As an artist, I had studied and believed I understood the philosophy that the Japanese call mono no aware, which translates loosely as “empathy towards things.” But I was perhaps not prepared to see it enacted in the smallest ways. At one temple, I came across a stand of centuries-old trees, their knotted branches protruding at gravity-defying angles. But rather than cutting back the vulnerable appendages or simply allowing them to break off, the temple’s landscapers had instead bound the branches with sinew and propped them up on wooden crutches. It was moving to see these trees being cared for like an elderly person. A little TLC allowed them to thrive anew.

The Writing on the Wall

by pascale girardin
photography by stephany hildebrand


Installations in the new Nobu Downtown take their cues from ancient Japanese craftwork.

In May, I had the great pleasure of dining in the private Sake Room of New York’s Nobu Downtown on a Japanese-fusion feast that included chef Nobu Matsuhisa’s exquisitely prepared yellowtail sashimi, wagyu gyoza and caramel soba cha bar. But this was no ordinary business dinner, for I was not only surrounded by members of my talented Montreal studio team but also by more than 70 custom sake bottles that we had created just for this intimate dining space.

The newly opened Nobu Downtown symbolizes renewal in every sense. First, it’s the result of a more than two-decade-old partnership between Robert De Niro and Matsuhisa: the actor discovered the chef in Los Angeles and convinced him to establish his first Nobu in New York’s Tribeca neighborhood in 1993. And because Downtown will now succeed Tribeca as the NYC flagship, it also marks a full-circle collaboration between Matsuhisa and David Rockwell. The world-renowned designer of the original Nobu went on to conceptualize more than 30 of the star chef’s restaurants internationally.

I was invited by Rockwell Group to create the Sake Room “walls” – two floor-to-ceiling shelving units lined with individually painted earthenware vessels – as well as two other site-specific installations. One is a mural of blue-glazed tiles and blocks that demarcates the private dining area. The other is an installation spread over two Venetian plaster walls. Made up of more than 3,500 individual ceramic elements, from up close, it resembles charred wood briquettes; from afar, it appears as two giant brush strokes.

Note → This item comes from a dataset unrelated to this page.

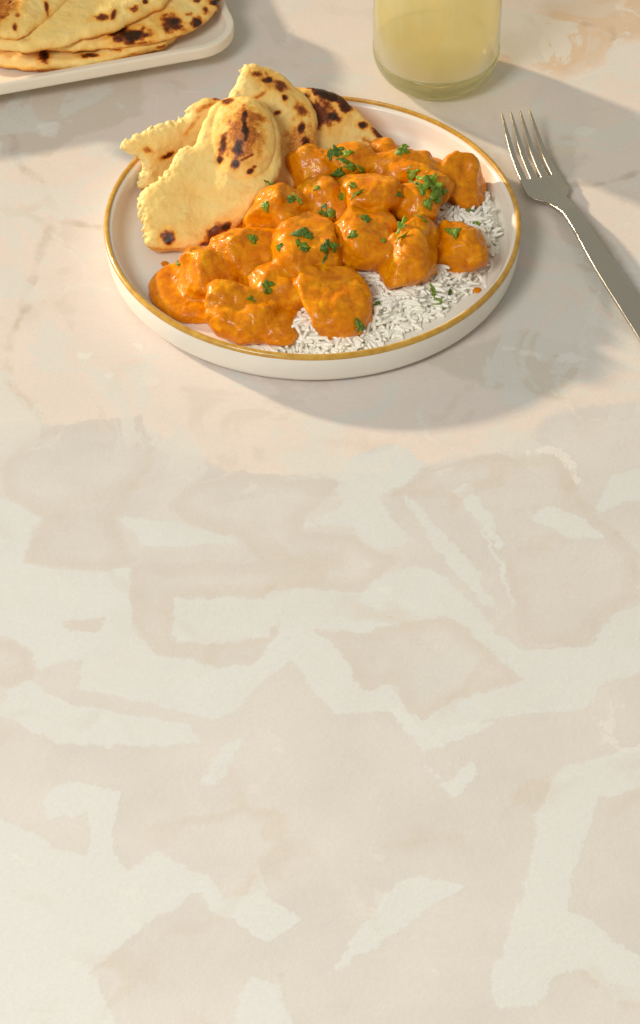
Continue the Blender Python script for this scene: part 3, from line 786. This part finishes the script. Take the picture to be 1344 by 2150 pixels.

The three works were influenced by the Japanese ink-brush painting style known as sumi-e. The ancient practice is a central theme in Rockwell’s design and appears throughout the 12,500-square-foot space from the black accents on the restaurant’s votive light fixtures to a suspended installation by New York artist John Houshmand that resembles floating lines of ink. To dine, as we did, in this place where timeless art forms meet thoroughly modern design is quite possibly as divine as, well, a bite of Nobu’s famous black cod with miso.

Into the Blue

by pascale girardin
photography by stephany hildebrand


A look at the technique behind Japanese boro textiles.

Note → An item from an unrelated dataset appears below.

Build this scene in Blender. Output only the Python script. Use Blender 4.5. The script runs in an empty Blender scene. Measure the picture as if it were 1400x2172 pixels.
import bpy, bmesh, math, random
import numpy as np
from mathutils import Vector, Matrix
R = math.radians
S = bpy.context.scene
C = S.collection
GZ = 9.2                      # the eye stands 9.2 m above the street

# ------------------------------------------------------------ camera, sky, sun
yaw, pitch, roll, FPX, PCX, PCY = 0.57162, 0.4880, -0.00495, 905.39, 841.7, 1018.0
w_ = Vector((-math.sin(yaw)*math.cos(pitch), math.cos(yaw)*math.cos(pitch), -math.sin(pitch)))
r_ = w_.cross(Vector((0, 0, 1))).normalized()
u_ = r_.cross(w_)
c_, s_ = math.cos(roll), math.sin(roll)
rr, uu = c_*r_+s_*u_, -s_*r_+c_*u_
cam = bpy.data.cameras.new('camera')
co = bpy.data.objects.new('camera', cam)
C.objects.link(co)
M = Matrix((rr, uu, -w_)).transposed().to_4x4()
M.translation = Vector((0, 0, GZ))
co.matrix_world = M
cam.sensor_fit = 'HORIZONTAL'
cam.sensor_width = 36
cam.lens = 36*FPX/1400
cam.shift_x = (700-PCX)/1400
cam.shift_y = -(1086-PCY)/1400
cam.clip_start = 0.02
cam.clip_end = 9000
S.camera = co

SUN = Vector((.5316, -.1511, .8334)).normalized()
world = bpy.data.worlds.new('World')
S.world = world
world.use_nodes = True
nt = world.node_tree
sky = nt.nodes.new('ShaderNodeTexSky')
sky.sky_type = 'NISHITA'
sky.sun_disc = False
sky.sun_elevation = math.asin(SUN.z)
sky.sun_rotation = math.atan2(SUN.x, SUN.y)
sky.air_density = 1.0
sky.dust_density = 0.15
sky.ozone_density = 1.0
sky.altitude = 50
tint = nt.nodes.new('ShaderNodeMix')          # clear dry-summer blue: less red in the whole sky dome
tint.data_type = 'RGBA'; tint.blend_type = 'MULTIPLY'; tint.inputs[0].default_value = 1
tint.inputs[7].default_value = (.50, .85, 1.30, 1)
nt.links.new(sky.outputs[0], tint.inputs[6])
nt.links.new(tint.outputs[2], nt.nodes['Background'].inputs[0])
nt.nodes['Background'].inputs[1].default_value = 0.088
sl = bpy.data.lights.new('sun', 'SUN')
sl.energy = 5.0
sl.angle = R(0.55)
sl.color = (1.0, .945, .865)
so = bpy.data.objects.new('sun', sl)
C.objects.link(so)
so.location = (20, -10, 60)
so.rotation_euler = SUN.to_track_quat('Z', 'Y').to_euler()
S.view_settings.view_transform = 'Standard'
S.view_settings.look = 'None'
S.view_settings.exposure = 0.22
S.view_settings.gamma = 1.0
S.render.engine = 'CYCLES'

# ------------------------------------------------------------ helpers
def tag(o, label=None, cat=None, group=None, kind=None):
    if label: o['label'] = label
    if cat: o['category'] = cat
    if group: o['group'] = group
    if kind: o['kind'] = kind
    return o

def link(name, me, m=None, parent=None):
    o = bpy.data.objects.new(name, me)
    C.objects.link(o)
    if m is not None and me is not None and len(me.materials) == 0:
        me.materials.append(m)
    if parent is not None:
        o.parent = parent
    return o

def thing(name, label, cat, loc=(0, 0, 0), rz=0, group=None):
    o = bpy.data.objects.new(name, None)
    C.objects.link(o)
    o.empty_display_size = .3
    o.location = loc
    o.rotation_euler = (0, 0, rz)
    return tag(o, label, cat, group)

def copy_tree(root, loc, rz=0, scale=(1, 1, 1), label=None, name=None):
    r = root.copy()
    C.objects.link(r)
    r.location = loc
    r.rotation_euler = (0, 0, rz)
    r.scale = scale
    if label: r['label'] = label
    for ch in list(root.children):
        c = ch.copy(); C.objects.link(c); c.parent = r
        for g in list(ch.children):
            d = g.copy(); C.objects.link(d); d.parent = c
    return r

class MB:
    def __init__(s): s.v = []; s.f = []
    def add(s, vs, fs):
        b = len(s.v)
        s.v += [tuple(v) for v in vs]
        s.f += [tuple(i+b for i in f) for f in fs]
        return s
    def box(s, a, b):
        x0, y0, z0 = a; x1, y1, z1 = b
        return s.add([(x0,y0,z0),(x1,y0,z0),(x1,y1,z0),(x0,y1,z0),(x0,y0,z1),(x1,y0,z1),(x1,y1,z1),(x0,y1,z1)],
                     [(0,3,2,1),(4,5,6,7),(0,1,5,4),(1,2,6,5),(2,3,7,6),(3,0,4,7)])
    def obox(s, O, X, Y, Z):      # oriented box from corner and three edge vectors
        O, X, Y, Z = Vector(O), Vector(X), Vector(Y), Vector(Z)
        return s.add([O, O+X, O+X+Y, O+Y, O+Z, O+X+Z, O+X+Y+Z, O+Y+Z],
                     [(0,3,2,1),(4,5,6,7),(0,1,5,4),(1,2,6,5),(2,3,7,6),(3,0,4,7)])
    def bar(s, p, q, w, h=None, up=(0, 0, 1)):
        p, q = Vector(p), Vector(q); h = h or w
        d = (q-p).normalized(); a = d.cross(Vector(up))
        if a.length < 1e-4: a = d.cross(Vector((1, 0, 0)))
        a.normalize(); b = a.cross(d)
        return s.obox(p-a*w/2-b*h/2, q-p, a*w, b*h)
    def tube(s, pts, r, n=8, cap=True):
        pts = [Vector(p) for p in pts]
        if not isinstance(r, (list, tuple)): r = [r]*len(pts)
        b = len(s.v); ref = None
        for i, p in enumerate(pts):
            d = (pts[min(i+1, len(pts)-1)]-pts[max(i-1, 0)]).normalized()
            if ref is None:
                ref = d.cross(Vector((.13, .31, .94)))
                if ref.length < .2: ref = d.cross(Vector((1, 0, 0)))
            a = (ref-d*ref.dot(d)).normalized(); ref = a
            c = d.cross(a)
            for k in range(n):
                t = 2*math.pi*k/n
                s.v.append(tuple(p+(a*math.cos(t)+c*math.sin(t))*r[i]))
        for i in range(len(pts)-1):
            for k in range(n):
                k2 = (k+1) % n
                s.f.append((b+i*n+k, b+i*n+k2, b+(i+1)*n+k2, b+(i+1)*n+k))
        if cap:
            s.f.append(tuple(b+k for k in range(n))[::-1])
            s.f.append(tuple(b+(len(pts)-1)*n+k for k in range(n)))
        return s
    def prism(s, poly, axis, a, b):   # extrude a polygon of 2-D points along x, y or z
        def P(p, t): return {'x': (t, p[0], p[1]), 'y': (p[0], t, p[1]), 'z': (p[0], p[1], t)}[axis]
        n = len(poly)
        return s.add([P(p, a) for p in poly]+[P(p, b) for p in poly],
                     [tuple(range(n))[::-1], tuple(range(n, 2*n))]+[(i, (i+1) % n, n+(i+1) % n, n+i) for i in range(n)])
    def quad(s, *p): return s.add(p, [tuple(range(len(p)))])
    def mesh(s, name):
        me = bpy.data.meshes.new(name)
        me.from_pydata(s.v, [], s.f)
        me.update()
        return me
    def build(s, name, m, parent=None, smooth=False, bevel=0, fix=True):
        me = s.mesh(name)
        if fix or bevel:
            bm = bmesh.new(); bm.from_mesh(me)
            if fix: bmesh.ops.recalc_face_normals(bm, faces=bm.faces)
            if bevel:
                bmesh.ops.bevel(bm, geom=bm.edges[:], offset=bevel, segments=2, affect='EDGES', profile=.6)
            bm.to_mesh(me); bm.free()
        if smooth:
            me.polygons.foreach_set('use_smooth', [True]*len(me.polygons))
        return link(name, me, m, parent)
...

Until I Googled “Japanese indigo patchwork,” I had yet to learn the name of the vibrant textile style that I’d become so enamored with on my travels to Tokyo and Kyoto. The technique I now know as boro is a folk art born out of the practical desire to extend the life of worn, but still useable, cloth.

What most struck me about the technique was that, unlike Western quilting that makes use of symmetrical squares and patterns, boro uses panels of irregular shapes and sizes, which gives the patchwork a lively quality.

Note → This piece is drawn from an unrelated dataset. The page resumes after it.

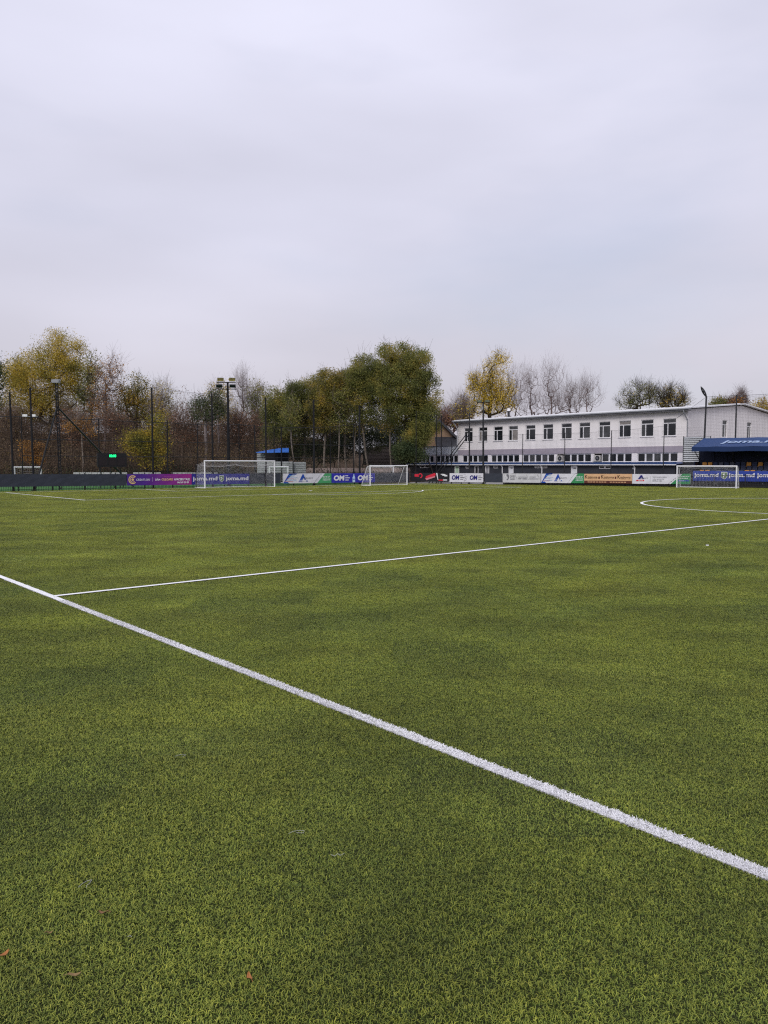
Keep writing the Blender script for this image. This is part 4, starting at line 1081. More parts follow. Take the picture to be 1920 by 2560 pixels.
def big_net(name, label, cols, zb, step=.12, r_=.004, top_wire=True, cat='net', grp='ball-stop nets'):
    """cols: list of top points; net hangs between neighbours down to zb with a slightly sagging head rope"""
    base = cols[0].lerp(cols[-1], .5); base.z = zb
    t = empty(name, base, label, cat, grp)
    S = []; rope = MB()
    for a, c in zip(cols[:-1], cols[1:]):
        L_ = (V2(c.x, c.y) - V2(a.x, a.y)).length; n_ = max(2, int(L_ / step))
        T = []
        for i in range(n_ + 1):
            u_ = i / n_; q = a.lerp(c, u_); q.z -= .03 * L_ * 4 * u_ * (1 - u_) * .35; T.append(q)
            S.append((q.x, q.y, q.z, q.x, q.y, zb, r_, r_))
        rope.path(T[::max(1, n_ // 6)] + [T[-1]], .03 if name == 'cage_net' else .012, 4)
        zt = min(a.z, c.z) - .03 * L_ * .35; m2 = int((zt - zb) / step)
        for j in range(m2 + 1):
            z = zb + (zt - zb) * j / m2; S.append((a.x, a.y, z, c.x, c.y, z, r_, r_))
    v_, f_ = tubes_np(S, 3); o = np_mesh_idx('mesh', v_, f_, M_net, parent=t); tag(o, kind='stuff')
    rope.build('head_rope', M_wire, t)
    return t
ex0 = tops[0] - DL * 6; ex1 = tops[-1] + DL * 4.5; ex1.z = tops[-1].z - .2
big_net('ball_net', 'tall black ball-stop net between the dark poles behind the left banners', [ex0] + tops + [ex1], 1.3, .13, .003)
# cage of the small pitch farther back
CAGE_OFF = -13.0
CG = [(57, 1040), (249, 1047), (420, 1055), (495, 1060), (598.5, 1060), (638, 1064), (686, 1066), (704, 1067), (826, 1066), (884, 1060)]
CL = ['slim dark cage post carrying two small white lamps at the far left', 'dark cage post above the scoreboard', 'dark cage post right of the yellow-green bush', 'thin dark cage post left of the floodlight mast', 'thin dark cage post right of the floodlight mast', 'dark cage post at the left end of the blue shed roof', 'thin dark cage post in front of the blue shed roof', 'thick dark cage post beside the right post of the large goal', 'thin dark cage post before the pale tree trunks', 'slim dark cage post left of the tallest olive tree']
ctop = []
for (px, pt), lab in zip(CG, CL):
    q = LF(px, CAGE_OFF); t_, e_ = pole('cage_post', lab, 'post', px, pt, q, .085 if px in (420, 638, 704) else .06, 'posts of the small pitch cage'); e_.z -= .05; ctop.append(e_)
    if px == 57:
        for d_ in (9, 29):
            c = e_ + V2(d_ * e_.y / F * 1.05, 0) + UP * .1; b = MB(); b.box(c, .42, .12, .22); h_ = b.build('floodlight', M_white, t_)
        b = MB(); b.tube(e_ - V2(2.4, 0), e_ + V2(1.6, 0), .025, k=6); b.build('arm', M_grey, t_)
cage = big_net('cage_net', 'black net of the small pitch cage with horizontal wires in front of the brown wood', [ctop[0] - DL * 8] + ctop + [ctop[-1] + DL * 3], 0.1, .16, .007)
for z in (4.55, 2.95):
    for a, c in zip(ctop[:-1], ctop[1:]):
        b = MB(); b.tube(Vector((a.x, a.y, z)), Vector((c.x, c.y, z)), .03, k=5); b.build('cross_wire', M_wire, cage)
# lattice mast with its two struts
mb_ = LF(150, -1.6); mz = zat(958, mb_.y); mtop = at(140.5, 958, mb_.y)
mast = empty('lattice_mast', mb_, 'slim lattice mast with a box lamp on top and two black struts at the left', 'mast')
ch = [V2(.13 * math.cos(t), .13 * math.sin(t)) for t in (0.5, 2.6, 4.7)]
chords = []
for c in ch:
    b = MB(); b.tube(mb_ + c, mtop + c * .8, .034, k=6); b.build('chord', M_pole, mast)
nl = 30; br = MB()
for i in range(nl):
    for k_ in range(3):
        a = (mb_ + ch[k_]).lerp(mtop + ch[k_] * .8, i / nl); c = (mb_ + ch[(k_ + 1) % 3]).lerp(mtop + ch[(k_ + 1) % 3] * .8, (i + 1) / nl); br.tube(a, c, .024, k=4)
tag(br.build('lacing', M_black, mast), kind='stuff')
b = MB(); c = mtop + UP * .12; b.prism([c + V2(-.36, -.2) + UP * .02, c + V2(-.28, -.2) + UP * -.1, c + V2(.26, -.2) + UP * -.1, c + V2(.30, -.2) + UP * .12, c + V2(.26, -.2) + UP * .2, c + V2(-.30, -.2) + UP * .18], V2(0, .4)); b.build('lamp_box', M_grey, mast)
j = mb_.lerp(mtop, (zat(1017, mb_.y)) / mtop.z)
e1_ = at(95, 1185, mb_.y - 1.2); e1_.z = 0
b = MB(); b.tube(j, Vector((e1_.x - .3, e1_.y, 0.0)), .07, k=8); b.build('strut', M_black, mast)
e2_ = at(252, 1131, mb_.y + 5); dd = (e2_ - j); e2b = j + dd * (j.z / (j.z - e2_.z)); b = MB(); b.tube(j, e2b, .07, k=8); b.build('strut', M_black, mast)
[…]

Natural indigo dyes are regularly present in the stitched-together fabrics. In fact, the colour blue is quite often the only thing that the panels – each one its own vibrant pattern of stripes, checks or stylized botanical designs – have in common.

I felt a special kinship with these textiles because cobalt makes a frequent appearance in my own work and I’ve spent years formulating my own special blends of blue glazes. So, when given the extraordinary opportunity to design a unique feature wall for New York’s Nobu Downtown, boro textiles provided the inspiration.

Combining ceramic tiles and blocks in three different blue glazes that further permutated with their placement in the kiln, the result is a two- and three-dimensional “patchwork.” The wall is additionally brought to life with LED votives, whose fixtures are concealed within the installation. It’s delightful that, gracing the walls of one of Manhattan’s most illustrious restaurants, you can now find this homage to a little-known household craft from half a world away.

Fresh Eyes

by pascale girardin
photography by ginga takeshima and stephany hildebrand


A shift in perspective results in the birth of the Totem sculptures.

In the last few years, my Totem sculptures have become an integral part of my work. The pieces are created by stacking several ceramic elements of different shapes, sizes and forms into a textural column. They are cathartic pieces for me because, unlike the very precise work that is required for my installations, I create the totems by intuition and feel.

Each of the totemic elements begins as an idea for an individual piece, created to exist on its own. But, sometimes, when it is unloaded from the kiln, the piece produced doesn’t meet my expectations and I’m not quite sure what to make of it. That’s when I place it on a shelf or in a cupboard somewhere – away, but still in my field of vision.

Zen Buddhist reflections on art teach us that if we abandon our notions of what a thing is supposed to be, we can appreciate it for what it is. I’ve learned that I need to tuck these pieces away and wait until I’m ready for them (rather than them being ready for me). Finally, after a gestation period of days, weeks or months, a piece will suddenly reveal itself. I’ll make connections that I hadn’t made before. A Totem is formed.

Today I see my studio shelves as an endless source of discovery. One needs to have faith in their own curiosity and openness to chance. Rather than discarding an idea, I now give myself the time to reclaim it.

Zen Buddhist reflections on art teach us that if we abandon our notions of what a thing is supposed to be, we can appreciate it for what it is.